## STATED PROBLEM
Begin at the first line and end at the line containing "return np.concatenate(V), np.concatenate(F)". Extract exactly those lines.

## GIVEN DATA
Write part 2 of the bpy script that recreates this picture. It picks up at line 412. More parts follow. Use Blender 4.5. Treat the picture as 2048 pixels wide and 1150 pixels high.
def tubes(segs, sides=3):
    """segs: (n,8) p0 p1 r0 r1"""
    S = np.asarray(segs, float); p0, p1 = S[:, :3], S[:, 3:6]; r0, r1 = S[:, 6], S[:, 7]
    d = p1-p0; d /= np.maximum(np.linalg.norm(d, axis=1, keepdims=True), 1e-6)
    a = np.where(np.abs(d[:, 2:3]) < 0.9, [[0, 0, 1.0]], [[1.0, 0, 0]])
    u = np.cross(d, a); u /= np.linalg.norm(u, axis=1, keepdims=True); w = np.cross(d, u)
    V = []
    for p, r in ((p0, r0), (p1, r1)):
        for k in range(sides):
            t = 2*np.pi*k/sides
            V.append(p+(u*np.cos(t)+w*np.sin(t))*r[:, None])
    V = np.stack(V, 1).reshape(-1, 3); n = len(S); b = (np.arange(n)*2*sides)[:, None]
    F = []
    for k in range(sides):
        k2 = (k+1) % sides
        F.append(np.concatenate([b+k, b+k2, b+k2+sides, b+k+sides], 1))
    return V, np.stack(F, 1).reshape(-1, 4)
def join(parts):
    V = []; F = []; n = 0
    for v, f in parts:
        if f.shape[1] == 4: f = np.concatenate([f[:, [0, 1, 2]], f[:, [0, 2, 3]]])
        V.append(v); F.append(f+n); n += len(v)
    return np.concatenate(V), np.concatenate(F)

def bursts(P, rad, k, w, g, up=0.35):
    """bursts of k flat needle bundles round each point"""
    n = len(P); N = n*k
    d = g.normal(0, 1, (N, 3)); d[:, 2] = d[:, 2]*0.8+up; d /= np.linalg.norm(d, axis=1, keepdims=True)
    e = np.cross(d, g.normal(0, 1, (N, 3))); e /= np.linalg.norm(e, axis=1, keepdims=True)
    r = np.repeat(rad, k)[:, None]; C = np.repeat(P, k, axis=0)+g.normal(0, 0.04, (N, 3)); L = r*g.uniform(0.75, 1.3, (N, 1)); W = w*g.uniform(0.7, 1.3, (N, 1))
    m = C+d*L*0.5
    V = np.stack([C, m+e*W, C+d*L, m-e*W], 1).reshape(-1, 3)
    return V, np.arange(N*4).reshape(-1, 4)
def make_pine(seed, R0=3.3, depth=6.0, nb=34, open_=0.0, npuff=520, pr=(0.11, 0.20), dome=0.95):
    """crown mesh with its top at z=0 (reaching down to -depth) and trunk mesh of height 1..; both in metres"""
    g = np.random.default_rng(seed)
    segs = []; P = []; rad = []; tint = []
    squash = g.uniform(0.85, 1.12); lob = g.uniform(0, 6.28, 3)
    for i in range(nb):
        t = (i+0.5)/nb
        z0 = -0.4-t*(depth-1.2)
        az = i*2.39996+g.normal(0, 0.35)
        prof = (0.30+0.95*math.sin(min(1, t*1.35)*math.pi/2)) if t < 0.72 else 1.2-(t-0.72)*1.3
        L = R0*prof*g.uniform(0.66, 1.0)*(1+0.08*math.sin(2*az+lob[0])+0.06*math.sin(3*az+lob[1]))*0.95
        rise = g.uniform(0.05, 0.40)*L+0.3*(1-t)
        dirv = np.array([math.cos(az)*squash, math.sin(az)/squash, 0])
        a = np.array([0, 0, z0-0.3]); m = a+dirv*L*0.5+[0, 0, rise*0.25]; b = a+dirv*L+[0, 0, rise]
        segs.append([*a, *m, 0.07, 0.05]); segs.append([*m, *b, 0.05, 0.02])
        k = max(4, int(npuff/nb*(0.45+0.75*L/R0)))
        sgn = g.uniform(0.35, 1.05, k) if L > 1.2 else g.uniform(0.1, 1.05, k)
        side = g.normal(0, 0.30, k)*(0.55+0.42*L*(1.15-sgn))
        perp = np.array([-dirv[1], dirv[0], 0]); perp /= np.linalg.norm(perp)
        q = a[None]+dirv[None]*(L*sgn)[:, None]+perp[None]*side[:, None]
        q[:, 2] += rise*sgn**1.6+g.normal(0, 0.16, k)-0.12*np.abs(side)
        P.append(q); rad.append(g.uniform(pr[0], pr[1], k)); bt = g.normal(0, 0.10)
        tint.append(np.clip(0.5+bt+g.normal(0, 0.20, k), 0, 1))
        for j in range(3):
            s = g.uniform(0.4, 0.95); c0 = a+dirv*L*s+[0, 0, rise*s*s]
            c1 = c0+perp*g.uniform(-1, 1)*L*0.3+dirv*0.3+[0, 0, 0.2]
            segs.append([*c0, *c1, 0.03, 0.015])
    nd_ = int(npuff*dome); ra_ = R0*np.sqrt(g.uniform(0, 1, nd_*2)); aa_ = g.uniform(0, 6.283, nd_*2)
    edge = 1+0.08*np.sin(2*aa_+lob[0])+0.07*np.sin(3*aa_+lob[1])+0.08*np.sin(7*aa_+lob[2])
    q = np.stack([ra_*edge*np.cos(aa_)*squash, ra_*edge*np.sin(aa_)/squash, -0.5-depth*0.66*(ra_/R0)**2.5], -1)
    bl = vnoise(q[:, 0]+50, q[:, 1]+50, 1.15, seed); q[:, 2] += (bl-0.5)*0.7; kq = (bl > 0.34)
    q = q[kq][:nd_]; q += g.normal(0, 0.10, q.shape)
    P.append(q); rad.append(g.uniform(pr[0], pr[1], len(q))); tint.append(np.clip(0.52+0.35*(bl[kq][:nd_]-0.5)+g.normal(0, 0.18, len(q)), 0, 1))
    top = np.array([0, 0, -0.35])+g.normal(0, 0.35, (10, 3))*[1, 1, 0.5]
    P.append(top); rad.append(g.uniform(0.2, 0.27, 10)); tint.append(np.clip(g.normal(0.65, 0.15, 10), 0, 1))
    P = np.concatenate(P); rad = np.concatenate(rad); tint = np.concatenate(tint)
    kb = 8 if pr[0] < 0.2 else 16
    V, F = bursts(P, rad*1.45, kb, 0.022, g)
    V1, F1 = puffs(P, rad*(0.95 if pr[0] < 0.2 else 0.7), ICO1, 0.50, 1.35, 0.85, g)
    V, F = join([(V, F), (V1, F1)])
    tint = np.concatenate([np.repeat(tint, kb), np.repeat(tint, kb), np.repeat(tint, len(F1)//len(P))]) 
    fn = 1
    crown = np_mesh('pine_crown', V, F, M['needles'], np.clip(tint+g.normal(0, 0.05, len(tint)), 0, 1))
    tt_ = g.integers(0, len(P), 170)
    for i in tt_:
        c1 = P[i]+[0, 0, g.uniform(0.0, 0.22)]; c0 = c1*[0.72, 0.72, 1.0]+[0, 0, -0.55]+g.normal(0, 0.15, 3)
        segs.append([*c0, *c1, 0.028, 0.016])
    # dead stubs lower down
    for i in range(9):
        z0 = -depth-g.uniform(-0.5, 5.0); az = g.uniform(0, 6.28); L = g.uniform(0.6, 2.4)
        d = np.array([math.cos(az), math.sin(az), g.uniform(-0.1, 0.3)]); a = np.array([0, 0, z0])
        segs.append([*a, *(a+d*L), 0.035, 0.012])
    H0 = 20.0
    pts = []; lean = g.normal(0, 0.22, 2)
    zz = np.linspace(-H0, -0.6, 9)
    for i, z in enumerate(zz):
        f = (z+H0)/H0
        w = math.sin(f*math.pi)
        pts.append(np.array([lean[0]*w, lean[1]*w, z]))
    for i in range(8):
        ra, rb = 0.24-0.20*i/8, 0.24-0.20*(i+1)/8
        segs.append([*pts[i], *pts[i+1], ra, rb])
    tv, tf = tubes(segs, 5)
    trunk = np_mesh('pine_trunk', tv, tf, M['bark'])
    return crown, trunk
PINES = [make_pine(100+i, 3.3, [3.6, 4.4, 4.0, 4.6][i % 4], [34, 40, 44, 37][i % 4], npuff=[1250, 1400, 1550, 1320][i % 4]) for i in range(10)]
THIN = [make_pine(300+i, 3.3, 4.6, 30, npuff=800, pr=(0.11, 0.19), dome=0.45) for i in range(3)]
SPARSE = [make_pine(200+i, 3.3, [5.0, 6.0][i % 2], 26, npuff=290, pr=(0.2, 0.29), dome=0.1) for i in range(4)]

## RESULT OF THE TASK
Write part 2 of the bpy script that recreates this picture. It picks up at line 412. More parts follow. Use Blender 4.5. Treat the picture as 2048 pixels wide and 1150 pixels high.
def tubes(segs, sides=3):
    """segs: (n,8) p0 p1 r0 r1"""
    S = np.asarray(segs, float); p0, p1 = S[:, :3], S[:, 3:6]; r0, r1 = S[:, 6], S[:, 7]
    d = p1-p0; d /= np.maximum(np.linalg.norm(d, axis=1, keepdims=True), 1e-6)
    a = np.where(np.abs(d[:, 2:3]) < 0.9, [[0, 0, 1.0]], [[1.0, 0, 0]])
    u = np.cross(d, a); u /= np.linalg.norm(u, axis=1, keepdims=True); w = np.cross(d, u)
    V = []
    for p, r in ((p0, r0), (p1, r1)):
        for k in range(sides):
            t = 2*np.pi*k/sides
            V.append(p+(u*np.cos(t)+w*np.sin(t))*r[:, None])
    V = np.stack(V, 1).reshape(-1, 3); n = len(S); b = (np.arange(n)*2*sides)[:, None]
    F = []
    for k in range(sides):
        k2 = (k+1) % sides
        F.append(np.concatenate([b+k, b+k2, b+k2+sides, b+k+sides], 1))
    return V, np.stack(F, 1).reshape(-1, 4)
def join(parts):
    V = []; F = []; n = 0
    for v, f in parts:
        if f.shape[1] == 4: f = np.concatenate([f[:, [0, 1, 2]], f[:, [0, 2, 3]]])
        V.append(v); F.append(f+n); n += len(v)
    return np.concatenate(V), np.concatenate(F)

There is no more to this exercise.